Today the U.S. Secretary of Transportation, Ray LaHood, and the Department of Transportation’s National Highway Traffic Safety Administration (NHTSA) joined together with local law enforcement officers, Mothers Against Drunk Driving (MADD) and the Governors Highway Safety Association to announce the commencement of its holiday campaign aimed to reduce drunk driving. The new 2011 state-by-state drunk driving statistics were also released at the event. These new statistics showed that in 2011, 9,878 people were killed in car crashes associated with drunk driving, and 395 of these deaths occurred during the second half of December alone. These statistics show that the holiday season can be an especially dangerous time on our nation’s roadways due to drunk drivers.

NHTSA’s new 2011 state-by-state drunk driving statistics show declines in 27 states, with four states leading the nation in declines in alcohol-impaired driving fatalities. Texas had the greatest reduction with 57 fewer fatalities. New York, South Carolina, and Tennessee followed, all with more than 35 fewer fatalities. Conversely, the three states with increases of 35 or more were Colorado, Florida and New Jersey. All 50 states, the District of Columbia and Puerto Rico have made it illegal to drive with a blood alcohol content (BAC) of .08 or higher.

These new statistics show that the hard work of safety advocates and law enforcement officers across the country has paid off and the result is a welcomed decline in drunk driving deaths in many parts of the country. However, there is still more that can be done and many more lives that can be saved by cracking down on drunk driving.

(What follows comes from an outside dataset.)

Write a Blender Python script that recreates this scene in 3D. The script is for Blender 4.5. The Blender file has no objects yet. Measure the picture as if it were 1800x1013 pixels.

This year’s holiday campaign is being supported by more than $7 million in national TV and radio advertising featuring NHTSA’s “Drive sober or get pulled over” slogan. The ads, which were first seen on T.V. last summer, feature “invisible” law enforcement officers blending into the environment observing obviously impaired individuals preparing to drive drunk and then apprehending them when they attempt to drive their vehicles. The goal of these ads is to raise awareness and support law enforcement activities in all states in an effort to reduce the number of fatalities caused by drunk driving.

NHTSA offers the following safety advice:

  • Plan ahead. If you will be drinking, do not drive. Designate a sober driver or arrange another safe way home.
  • If you are impaired, find another way home. Use a taxi, call a sober friend or family member, use public transportation or contact your local sober ride program.
  • Be responsible. If someone you know is drinking, do not let that person get behind the wheel. If you see an impaired driver on the road, contact law enforcement. Your actions may save someone’s life, and inaction could cost a life.